Christophe De Vusser, partner in Bain & Company’s Brussels office, kicked off the afternoon today with a fresh new angle on why delighting customers can delight investors too.
He gave us a view of how to use NPS to accelerate sales, in the context of private equity firms post-acquisition. The first half of his talk was a great introduction to the mindset of private-equity investors, and how NPS can fit as a strategic tool to build value based on operating fundamentals.
Christophe described the 3 main ways for private equity firms to make money from their investments.
- Increasing leverage
- Improving P to E multiples
- Increasing earnings (either through top line growth, margin improvement, working capital management, or a combination of these)
For the past several years, while money was cheap, most private equity firms were making money using leverage and expansion of P to E multiples.

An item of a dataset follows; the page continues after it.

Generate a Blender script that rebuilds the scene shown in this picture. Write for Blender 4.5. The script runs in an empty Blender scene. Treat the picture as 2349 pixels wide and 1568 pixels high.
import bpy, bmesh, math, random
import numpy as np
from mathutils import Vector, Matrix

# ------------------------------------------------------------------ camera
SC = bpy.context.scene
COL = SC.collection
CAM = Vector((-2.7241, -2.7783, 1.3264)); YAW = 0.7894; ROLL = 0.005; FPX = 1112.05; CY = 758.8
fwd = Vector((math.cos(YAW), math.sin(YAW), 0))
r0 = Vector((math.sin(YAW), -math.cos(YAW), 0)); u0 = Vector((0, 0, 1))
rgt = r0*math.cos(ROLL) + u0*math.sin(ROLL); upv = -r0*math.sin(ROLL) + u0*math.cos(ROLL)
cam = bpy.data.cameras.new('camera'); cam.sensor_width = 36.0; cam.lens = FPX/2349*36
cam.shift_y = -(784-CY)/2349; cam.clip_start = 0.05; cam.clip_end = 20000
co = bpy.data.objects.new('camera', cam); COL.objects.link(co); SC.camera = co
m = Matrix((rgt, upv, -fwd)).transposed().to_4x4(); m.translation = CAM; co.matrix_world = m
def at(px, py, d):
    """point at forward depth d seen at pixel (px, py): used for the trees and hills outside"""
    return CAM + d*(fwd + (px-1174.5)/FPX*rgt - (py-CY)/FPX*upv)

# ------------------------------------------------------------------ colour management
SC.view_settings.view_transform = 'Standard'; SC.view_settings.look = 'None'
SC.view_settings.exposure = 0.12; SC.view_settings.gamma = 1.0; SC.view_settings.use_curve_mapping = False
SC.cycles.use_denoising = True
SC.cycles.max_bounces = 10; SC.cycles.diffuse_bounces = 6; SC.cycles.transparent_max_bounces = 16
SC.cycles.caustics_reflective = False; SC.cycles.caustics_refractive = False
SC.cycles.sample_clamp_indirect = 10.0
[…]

But in the current environment, with debt being harder to come by and multiples being lower, this has focused investors instead back on the core business. Today, they need to demonstrate increased operating value based on the underlying business fundamentals.
This third strategy is not easy to accomplish, but it is now the critical driver for making a return on investments in private equity. Cutting costs is tempting, but this doesn’t typically give the level of returns that investors are looking for. The key, instead, is to demonstrate sustained relative market share growth, and to demonstrate that you have a repeatable growth model to sustain this.
NPS is an excellent tool to accomplish this according to Christophe. It usually starts by demonstrating how a change in NPS (by shifting more customers into the Promoter category), will link to underlying growth, share of wallet, and market share.
Christophe showed several examples of companies that have made this link between NPS and market share growth. One example he gave was of a company that was losing market share relative to its main competitor each year. By implementing an NPS turnaround programme the trend shifted back in favor of the company. They did this by understanding the criticality of showroom design in driving NPS and sales volume. Based on this insight, they invested in re-vamping over 1000 showrooms around the country, allowing them to turn around market share growth relative to their main competitor.
NPS also helps companies decide where to invest internally to get the improvements. If a company wants to invest in sales acceleration, is the right answer to add sales people, to expand advertising, or to take a different approach? What will drive the fastest improvement in NPS and business outcomes?
Christophe showed a compelling analysis of “visit frequency” in a sales environment. They looked at how often sales people had visited each customer and found a very interesting relationship between frequency of visits and the customer’s NPS. Not surprisingly, the salespeople who did not visit got customer NPS values of -35% on average. At one visit this increased to 20% NPS, and with 4 visits the NPS increased further to 56%. Interestingly, when they reached 9 visits, the NPS dropped back to 38%. This insight helped them understand how much additional investment was needed in sales capacity, but also, how to balance frequency of visit and account loads across the sales team.
Knowing the drivers of NPS is key to accomplishing these turnarounds in performance. Private equity investors love this because it is about re-allocating spending within the company instead of having to make additional investments. Christophe stressed the importance of analyzing drivers, not in a vacuum, but relative to competitors.
How do these changes relate to investor returns? As Christophe explained, these fundamental trends in customer buying patterns and relative market position change the assumptions future owners will make when valuing the company. And there’s nothing like that to put a smile on an investor’s face.
Thank you, Christophe, for this fresh new angle on NPS economics.